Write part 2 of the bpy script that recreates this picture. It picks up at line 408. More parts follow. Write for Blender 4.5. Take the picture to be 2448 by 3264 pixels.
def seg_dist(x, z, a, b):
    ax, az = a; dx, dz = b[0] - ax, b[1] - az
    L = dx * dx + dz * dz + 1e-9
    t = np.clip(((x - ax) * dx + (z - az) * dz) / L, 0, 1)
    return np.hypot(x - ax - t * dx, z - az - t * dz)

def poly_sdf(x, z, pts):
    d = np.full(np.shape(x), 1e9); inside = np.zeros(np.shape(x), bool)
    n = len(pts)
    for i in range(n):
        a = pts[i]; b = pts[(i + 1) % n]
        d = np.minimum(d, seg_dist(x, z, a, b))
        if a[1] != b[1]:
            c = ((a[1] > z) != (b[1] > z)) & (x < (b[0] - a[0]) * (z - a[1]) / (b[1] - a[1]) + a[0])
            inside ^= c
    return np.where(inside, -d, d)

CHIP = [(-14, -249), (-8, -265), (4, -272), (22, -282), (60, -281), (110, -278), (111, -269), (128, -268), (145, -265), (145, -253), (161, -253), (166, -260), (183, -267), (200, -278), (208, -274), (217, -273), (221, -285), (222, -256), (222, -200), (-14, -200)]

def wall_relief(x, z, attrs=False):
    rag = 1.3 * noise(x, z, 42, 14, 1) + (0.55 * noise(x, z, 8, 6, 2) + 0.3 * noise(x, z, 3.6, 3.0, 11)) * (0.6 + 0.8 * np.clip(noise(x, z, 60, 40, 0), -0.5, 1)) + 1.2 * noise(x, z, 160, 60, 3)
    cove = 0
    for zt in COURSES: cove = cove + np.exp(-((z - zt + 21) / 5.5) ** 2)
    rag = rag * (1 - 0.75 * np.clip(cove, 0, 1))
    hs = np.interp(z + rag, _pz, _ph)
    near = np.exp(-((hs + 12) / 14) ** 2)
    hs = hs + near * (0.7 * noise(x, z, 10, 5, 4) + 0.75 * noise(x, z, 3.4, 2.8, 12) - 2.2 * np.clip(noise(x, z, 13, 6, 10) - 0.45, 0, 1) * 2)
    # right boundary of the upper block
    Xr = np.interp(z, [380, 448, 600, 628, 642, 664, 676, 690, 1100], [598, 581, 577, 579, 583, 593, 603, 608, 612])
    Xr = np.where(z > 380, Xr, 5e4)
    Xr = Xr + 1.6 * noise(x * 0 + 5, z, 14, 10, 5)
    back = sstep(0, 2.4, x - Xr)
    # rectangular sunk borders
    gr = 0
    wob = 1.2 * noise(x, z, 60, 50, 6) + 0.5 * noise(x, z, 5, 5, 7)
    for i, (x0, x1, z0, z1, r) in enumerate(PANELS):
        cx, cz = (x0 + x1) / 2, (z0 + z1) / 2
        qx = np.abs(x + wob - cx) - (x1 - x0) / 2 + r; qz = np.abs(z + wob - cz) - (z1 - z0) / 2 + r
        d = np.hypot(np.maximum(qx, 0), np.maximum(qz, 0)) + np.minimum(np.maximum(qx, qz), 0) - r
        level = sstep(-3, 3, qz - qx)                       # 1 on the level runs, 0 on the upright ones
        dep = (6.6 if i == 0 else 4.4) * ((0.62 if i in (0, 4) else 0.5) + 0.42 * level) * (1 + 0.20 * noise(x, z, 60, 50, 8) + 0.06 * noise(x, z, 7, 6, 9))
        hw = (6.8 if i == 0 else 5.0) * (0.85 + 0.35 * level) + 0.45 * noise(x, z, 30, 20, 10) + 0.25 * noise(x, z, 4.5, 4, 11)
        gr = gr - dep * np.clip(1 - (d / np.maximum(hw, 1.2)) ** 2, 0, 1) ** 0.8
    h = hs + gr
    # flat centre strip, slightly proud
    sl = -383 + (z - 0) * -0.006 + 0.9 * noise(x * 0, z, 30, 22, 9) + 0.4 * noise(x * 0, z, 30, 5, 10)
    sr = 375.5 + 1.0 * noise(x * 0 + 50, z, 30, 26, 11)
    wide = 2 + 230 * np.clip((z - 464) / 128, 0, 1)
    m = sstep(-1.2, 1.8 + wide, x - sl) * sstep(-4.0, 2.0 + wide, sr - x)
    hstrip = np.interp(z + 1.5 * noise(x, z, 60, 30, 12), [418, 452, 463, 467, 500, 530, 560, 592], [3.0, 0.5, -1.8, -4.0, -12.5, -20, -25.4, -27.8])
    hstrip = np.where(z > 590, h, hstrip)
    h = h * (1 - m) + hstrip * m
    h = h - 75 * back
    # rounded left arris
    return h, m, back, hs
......
DIRECTIVE: Give again, word for word, the lines of the listing, starting at its first line and ending with the line containing "-200), (-14, -200)]".

EXERCISE OUTPUT:
Write part 2 of the bpy script that recreates this picture. It picks up at line 408. More parts follow. Write for Blender 4.5. Take the picture to be 2448 by 3264 pixels.
def seg_dist(x, z, a, b):
    ax, az = a; dx, dz = b[0] - ax, b[1] - az
    L = dx * dx + dz * dz + 1e-9
    t = np.clip(((x - ax) * dx + (z - az) * dz) / L, 0, 1)
    return np.hypot(x - ax - t * dx, z - az - t * dz)

def poly_sdf(x, z, pts):
    d = np.full(np.shape(x), 1e9); inside = np.zeros(np.shape(x), bool)
    n = len(pts)
    for i in range(n):
        a = pts[i]; b = pts[(i + 1) % n]
        d = np.minimum(d, seg_dist(x, z, a, b))
        if a[1] != b[1]:
            c = ((a[1] > z) != (b[1] > z)) & (x < (b[0] - a[0]) * (z - a[1]) / (b[1] - a[1]) + a[0])
            inside ^= c
    return np.where(inside, -d, d)

CHIP = [(-14, -249), (-8, -265), (4, -272), (22, -282), (60, -281), (110, -278), (111, -269), (128, -268), (145, -265), (145, -253), (161, -253), (166, -260), (183, -267), (200, -278), (208, -274), (217, -273), (221, -285), (222, -256), (222, -200), (-14, -200)]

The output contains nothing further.